遺産分割協議において、葬儀費用について争いになることがあります。
遺産分割調停でも、葬儀費用だけは遺産で負担するとか、相続人全員で負担するという合意ができることも多くあります。
しかし、感情的対立が激しく、葬儀費用を遺産で負担する、みんなで負担するという合意ができないときがあります。
そのようなときには、誰が葬儀費用を負担することになるのでしょうか。
私個人としては、まずは香典から葬儀費用を捻出し、足りなければ遺産から葬儀費用を捻出するのが相当であると思います。特に、現在では、長男が全ての財産を相続するのではなく、平等に遺産が分配されることからも、このような考え方がふさわしいのではないかと考えています(あくまでも私見です)。まあ、葬儀は亡くなった方のためもの元考えるのか、祭祀を継承される方のためのものと考えるのかにもよるのかもしれませんが。
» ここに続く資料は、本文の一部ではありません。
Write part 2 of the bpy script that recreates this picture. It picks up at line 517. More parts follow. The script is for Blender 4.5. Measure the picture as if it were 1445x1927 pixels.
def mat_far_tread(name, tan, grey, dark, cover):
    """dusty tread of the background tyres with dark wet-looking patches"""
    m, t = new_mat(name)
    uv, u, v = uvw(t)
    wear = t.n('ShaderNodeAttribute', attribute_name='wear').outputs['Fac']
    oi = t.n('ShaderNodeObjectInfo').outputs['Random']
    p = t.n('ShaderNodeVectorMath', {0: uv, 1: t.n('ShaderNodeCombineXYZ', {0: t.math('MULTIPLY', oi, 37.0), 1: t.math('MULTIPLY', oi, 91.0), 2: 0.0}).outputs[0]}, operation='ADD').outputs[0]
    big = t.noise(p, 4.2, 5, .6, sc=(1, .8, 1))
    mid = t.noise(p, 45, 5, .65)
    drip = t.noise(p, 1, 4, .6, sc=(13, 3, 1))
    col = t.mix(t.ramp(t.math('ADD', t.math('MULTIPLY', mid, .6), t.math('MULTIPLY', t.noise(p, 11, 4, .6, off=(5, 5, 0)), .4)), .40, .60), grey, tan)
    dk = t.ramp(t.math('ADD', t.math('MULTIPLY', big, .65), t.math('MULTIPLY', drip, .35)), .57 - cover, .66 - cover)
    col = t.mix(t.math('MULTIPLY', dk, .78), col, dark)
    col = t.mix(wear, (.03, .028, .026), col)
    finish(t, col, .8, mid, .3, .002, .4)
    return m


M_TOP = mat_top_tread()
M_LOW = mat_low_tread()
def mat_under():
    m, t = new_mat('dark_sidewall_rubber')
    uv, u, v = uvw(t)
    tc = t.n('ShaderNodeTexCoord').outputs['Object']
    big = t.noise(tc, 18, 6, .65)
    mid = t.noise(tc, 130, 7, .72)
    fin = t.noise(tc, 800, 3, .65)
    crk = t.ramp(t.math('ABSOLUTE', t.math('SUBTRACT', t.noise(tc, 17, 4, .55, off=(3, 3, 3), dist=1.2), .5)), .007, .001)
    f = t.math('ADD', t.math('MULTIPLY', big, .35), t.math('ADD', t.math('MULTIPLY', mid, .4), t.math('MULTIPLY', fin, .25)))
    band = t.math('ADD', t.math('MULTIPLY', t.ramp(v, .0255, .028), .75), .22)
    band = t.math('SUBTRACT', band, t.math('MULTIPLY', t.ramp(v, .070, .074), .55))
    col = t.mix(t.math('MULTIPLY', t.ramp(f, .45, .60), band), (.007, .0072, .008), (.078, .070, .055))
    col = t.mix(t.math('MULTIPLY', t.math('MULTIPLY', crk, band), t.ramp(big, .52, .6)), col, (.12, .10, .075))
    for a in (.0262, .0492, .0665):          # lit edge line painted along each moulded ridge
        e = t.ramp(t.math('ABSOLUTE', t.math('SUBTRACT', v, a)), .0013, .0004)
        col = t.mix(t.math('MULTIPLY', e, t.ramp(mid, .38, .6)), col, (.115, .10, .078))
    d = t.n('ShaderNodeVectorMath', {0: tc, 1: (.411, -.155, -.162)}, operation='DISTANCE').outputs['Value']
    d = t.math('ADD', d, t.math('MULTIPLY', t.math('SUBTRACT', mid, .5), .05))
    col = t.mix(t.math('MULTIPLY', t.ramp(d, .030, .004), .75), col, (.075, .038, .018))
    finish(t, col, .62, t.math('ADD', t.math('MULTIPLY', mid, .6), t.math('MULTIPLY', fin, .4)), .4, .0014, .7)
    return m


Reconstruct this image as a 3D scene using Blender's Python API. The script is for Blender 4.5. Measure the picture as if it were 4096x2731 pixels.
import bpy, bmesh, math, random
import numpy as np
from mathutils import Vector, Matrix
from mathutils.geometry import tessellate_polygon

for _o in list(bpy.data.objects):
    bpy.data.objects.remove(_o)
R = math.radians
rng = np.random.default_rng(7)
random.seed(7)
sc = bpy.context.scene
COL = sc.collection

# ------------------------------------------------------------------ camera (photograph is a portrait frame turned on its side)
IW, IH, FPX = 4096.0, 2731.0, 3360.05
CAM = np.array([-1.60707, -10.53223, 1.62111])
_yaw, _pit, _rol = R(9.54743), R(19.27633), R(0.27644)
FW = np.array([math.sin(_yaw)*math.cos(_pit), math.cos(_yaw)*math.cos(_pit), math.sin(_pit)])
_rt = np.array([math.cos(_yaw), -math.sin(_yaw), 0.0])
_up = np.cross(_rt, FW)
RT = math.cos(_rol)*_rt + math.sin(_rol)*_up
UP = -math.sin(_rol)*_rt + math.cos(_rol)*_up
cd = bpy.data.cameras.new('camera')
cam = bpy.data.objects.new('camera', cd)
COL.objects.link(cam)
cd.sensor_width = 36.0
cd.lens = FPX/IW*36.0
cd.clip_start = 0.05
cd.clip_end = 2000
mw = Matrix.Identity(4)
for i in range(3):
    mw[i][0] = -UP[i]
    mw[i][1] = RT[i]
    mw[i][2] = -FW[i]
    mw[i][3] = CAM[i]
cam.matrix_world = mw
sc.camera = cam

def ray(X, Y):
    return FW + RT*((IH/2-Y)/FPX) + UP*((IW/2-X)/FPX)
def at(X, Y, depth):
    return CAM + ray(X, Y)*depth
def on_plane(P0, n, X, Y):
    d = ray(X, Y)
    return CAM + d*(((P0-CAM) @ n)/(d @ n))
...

しかし、裁判実務では、特段の合意がない限りは、葬儀費用は、喪主が全額負担するという考え方が主流です。
もし、兄弟間でもめそうなときには、葬儀費用は、遺産で負担する、足りなければみんなで平等に負担することを確認しておいたほうがよいでしょう。また、領収証のない出費(お布施、戒名)については、相続人全員で出費額を確認しておいた方がよいでしょう。